Understanding public preferences for water management strategies in the context of climate change

Published on 13 October 2010 in Climate, water and energy


Climate change is expected to cause major changes in precipitation patterns all over the world. Over the coming decades, this will heavily influence riverine water flows and availability of water resources. For Scotland, scientists project that changes will result in increased flood risk and potential water shortages. Such concerns are mirrored in recent policies. Under the Flood Risk Management (Scotland) Act (2009) authorities are expected “to make provision about the assessment and sustainable management of flood risks”. The Act explicitly requires promotion of landscape-based techniques to reduce flood risk (known as ‘soft engineering’ techniques). Soft engineering is expected to also mitigate severe low flows.

Policy implementation can be informed by assessments of public support for policy options,such as soft engineering or public insurance schemes. Policies to respond to  climate change involve a high degree of uncertainty, because knowledge about future changes and the effectiveness of potential measures is insufficient. Public preferences for different policy options are therefore likely to be influenced by a) beliefs about the magnitude of the problem, b) perceived capacity to cope with it, c) the expected outcomes and d) beliefs about the wayin which outcomes should be achieved. However, simple opinion polls do not capture the relationships between such perceptions and attitudes towards policy options. More complex approaches are required to provide an understanding of the links between public views on the problem, and their support for different policy options.

Key Points

  • The results of a Scotland-wide survey show that there is considerable support among the Scottish public for investments into measures to adapt to floods and low flows in Scotland.
  • A soft engineering scheme (‘prevention’) is preferred over a council insurance scheme (‘cure’). However, a majority of respondents opted for a combination of the two approaches, suggesting a preference for diversified strategies.
  • Participants’ perceptions of the potential threat of flooding and low flows and the different policy options informed attitudes and willingness to pay (WTP) for policy measures.
  • In particular, guiding principles for policy making, such as sustainability, solidarity and efficiency, played an important role in the decisions of our respondents.

Research Undertaken

Our study set out to investigate public preferences for two different policy options to adapt to increased risk of both flooding and low flows – (i) implementation of soft engineering measures and (ii) a council insurance against damage to public property. Rather than to simply gauge support for these measures, we examined if and how preferences are connected to more general views on the situation and policy interventions. In particular, we assessed the role of governance-related values such as efficiency, solidarity and sustainability that allow individuals to evaluate a policy option even if its outcomes are highly uncertain.
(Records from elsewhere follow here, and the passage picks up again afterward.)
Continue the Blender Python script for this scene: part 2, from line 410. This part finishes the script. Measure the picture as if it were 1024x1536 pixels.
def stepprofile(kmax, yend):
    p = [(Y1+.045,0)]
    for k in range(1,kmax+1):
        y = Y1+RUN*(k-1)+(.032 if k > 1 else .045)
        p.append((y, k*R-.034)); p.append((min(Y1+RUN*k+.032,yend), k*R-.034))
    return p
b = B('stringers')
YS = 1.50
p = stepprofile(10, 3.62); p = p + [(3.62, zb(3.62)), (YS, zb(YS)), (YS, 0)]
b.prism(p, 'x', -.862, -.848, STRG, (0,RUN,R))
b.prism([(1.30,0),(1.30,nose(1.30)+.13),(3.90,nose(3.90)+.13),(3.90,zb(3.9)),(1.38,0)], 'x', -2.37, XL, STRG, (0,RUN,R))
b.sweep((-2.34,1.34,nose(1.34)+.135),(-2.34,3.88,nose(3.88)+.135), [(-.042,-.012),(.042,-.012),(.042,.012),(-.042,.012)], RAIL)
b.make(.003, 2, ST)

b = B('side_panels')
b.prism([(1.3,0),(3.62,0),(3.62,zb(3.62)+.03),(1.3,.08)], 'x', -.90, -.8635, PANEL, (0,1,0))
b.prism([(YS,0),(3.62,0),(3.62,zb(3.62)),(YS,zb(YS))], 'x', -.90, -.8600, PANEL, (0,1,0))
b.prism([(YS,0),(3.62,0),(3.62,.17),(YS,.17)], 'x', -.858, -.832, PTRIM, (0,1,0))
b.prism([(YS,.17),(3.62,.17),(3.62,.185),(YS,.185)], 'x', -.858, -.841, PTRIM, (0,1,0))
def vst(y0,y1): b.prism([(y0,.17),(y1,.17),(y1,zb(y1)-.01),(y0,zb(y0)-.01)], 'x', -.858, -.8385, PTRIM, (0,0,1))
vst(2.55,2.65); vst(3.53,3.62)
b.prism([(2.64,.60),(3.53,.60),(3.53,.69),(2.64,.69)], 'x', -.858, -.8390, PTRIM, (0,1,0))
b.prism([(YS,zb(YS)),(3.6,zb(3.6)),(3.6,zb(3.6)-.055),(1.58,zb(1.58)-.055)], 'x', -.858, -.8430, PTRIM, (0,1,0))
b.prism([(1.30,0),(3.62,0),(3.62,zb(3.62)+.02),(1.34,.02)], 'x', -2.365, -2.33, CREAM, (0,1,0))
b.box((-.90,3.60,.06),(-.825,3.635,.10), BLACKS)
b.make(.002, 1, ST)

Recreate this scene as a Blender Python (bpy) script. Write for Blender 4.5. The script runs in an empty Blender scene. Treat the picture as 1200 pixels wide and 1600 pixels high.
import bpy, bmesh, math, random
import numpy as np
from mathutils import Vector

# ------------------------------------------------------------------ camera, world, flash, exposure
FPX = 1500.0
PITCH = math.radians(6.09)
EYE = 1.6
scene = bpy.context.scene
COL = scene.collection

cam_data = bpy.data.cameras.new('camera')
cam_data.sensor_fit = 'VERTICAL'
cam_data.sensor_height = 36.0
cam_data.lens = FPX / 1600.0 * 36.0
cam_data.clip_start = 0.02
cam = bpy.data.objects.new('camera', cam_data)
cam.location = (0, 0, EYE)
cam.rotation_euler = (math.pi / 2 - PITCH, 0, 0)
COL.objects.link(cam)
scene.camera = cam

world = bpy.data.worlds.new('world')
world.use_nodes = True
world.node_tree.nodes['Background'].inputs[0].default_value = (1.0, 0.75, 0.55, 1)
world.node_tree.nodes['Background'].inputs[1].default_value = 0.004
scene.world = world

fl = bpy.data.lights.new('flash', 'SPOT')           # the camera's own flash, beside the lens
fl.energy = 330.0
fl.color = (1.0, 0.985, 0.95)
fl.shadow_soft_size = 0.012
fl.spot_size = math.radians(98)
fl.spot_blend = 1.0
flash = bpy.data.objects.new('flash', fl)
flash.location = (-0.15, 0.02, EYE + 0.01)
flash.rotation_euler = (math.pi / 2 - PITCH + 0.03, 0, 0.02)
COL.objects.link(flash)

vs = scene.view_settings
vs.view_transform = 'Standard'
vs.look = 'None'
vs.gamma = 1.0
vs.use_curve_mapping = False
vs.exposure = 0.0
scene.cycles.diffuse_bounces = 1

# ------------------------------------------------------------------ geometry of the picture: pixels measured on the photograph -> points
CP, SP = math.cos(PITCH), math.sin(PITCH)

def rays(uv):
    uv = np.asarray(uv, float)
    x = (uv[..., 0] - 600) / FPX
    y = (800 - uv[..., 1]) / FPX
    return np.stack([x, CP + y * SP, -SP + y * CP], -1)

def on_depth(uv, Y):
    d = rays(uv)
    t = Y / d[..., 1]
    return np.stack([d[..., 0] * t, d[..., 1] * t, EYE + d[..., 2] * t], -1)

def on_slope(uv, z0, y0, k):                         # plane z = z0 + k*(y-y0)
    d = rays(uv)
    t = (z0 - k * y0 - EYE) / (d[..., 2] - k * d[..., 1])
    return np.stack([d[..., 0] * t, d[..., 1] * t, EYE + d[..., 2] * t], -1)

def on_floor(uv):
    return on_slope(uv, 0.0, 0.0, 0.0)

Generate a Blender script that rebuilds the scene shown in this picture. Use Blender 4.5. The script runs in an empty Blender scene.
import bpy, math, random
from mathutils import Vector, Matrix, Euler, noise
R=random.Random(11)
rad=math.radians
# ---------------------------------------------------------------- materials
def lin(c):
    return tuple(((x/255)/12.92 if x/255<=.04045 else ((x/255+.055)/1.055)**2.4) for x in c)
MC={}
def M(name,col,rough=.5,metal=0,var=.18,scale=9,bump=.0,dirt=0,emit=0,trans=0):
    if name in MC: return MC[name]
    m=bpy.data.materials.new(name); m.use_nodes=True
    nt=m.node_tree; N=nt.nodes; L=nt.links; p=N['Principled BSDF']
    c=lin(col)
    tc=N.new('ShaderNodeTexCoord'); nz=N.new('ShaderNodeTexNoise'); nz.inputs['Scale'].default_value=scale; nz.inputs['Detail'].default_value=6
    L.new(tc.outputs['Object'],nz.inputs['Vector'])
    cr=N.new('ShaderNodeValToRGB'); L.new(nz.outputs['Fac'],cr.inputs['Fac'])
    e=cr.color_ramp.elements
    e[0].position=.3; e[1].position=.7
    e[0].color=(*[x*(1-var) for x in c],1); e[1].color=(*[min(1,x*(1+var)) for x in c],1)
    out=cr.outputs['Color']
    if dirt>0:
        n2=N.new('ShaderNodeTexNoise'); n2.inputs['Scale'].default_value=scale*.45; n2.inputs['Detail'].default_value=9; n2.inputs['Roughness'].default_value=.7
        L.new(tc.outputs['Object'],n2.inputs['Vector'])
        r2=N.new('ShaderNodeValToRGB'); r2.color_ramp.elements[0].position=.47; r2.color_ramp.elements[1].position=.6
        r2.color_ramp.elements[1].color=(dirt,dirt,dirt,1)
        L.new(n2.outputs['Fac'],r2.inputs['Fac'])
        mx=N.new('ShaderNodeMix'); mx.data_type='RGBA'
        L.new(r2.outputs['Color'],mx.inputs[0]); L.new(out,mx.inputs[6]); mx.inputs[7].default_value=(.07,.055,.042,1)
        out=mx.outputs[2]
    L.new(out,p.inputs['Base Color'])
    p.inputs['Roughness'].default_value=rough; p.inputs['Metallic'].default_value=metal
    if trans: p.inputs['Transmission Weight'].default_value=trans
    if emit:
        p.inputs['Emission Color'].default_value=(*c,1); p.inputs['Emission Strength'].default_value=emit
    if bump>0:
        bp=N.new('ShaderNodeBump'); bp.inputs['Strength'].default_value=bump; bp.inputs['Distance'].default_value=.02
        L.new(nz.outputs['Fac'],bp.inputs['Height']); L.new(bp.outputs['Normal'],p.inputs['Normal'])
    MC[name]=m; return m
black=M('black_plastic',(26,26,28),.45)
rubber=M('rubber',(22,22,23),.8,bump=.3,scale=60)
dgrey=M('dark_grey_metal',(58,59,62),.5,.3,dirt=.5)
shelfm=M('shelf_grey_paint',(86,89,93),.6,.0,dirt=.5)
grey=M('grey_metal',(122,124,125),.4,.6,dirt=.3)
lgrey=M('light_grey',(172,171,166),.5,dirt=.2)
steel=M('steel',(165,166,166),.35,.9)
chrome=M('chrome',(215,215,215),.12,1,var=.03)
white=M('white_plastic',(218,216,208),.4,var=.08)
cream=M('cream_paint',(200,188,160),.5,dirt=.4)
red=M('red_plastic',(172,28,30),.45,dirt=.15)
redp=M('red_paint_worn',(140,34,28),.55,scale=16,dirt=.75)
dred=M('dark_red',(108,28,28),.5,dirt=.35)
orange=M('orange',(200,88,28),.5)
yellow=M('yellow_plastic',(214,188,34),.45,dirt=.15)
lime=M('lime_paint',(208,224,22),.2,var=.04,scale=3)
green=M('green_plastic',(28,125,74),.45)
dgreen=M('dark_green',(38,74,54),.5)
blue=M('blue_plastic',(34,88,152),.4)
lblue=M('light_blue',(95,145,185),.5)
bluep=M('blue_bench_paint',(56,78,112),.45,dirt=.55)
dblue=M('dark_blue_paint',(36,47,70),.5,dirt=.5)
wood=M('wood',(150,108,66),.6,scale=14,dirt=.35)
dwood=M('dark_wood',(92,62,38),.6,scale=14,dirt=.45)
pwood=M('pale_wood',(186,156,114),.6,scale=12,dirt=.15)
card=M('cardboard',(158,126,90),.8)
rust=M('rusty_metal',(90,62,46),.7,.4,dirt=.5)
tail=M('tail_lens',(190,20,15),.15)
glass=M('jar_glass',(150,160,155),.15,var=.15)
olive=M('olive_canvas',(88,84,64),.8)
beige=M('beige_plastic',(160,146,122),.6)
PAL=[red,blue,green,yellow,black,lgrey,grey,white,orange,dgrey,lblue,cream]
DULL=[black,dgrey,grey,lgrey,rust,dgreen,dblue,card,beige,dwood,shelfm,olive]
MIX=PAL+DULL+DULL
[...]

Simplified overview of factors influencing attitudes towards and willingness to pay for soft engineering and council insurance
Figure 1: Simplified overview of factors influencing attitudes towards and willingness to pay for soft engineering and council insurance  (adapted from Glenk and Fischer, 2010).
To this end, we conducted a survey among members of the Scottish public (n=1033). Model results suggested that there was general support for both policy measures, with a preference for the sustainable flood management approach. We found that the perceived usefulness of a policy option (i.e., the respondent’s attitude towards this option) was well embedded within participants’ worldviews (Fig. 1): Perceptions of severity of climate change impacts on water flows, trust in government, and the importance assigned to certain governance principles (such as efficiency, sustainability and solidarity) informed attitudes and willingness to pay (WTP) in relation to policy measures.

Policy Implications

Our findings are supportive of the sustainability-oriented direction of Scottish flood management policy. Beyond gauging the extent of support for policy options, we aimed to understand better why respondents preferred certain policy options over others. Guiding principles for policy making (or governance-related values) such as sustainability, solidarity and efficiency played an important role in this respect. Such principles are less susceptible to change over time than more concrete attitudes or expressions of WTP for particular policy options. This is especially relevant for policies that require a long-term approach and might therefore undergo modifications over time, such as those responding to climate change related increase in risks of flooding and water shortages.


Glenk, K. & A. Fischer (2010): Insurance, prevention or just wait and see? Public preferences for water management strategies in the context of climate change. Ecological Economics 69, 2279-2291.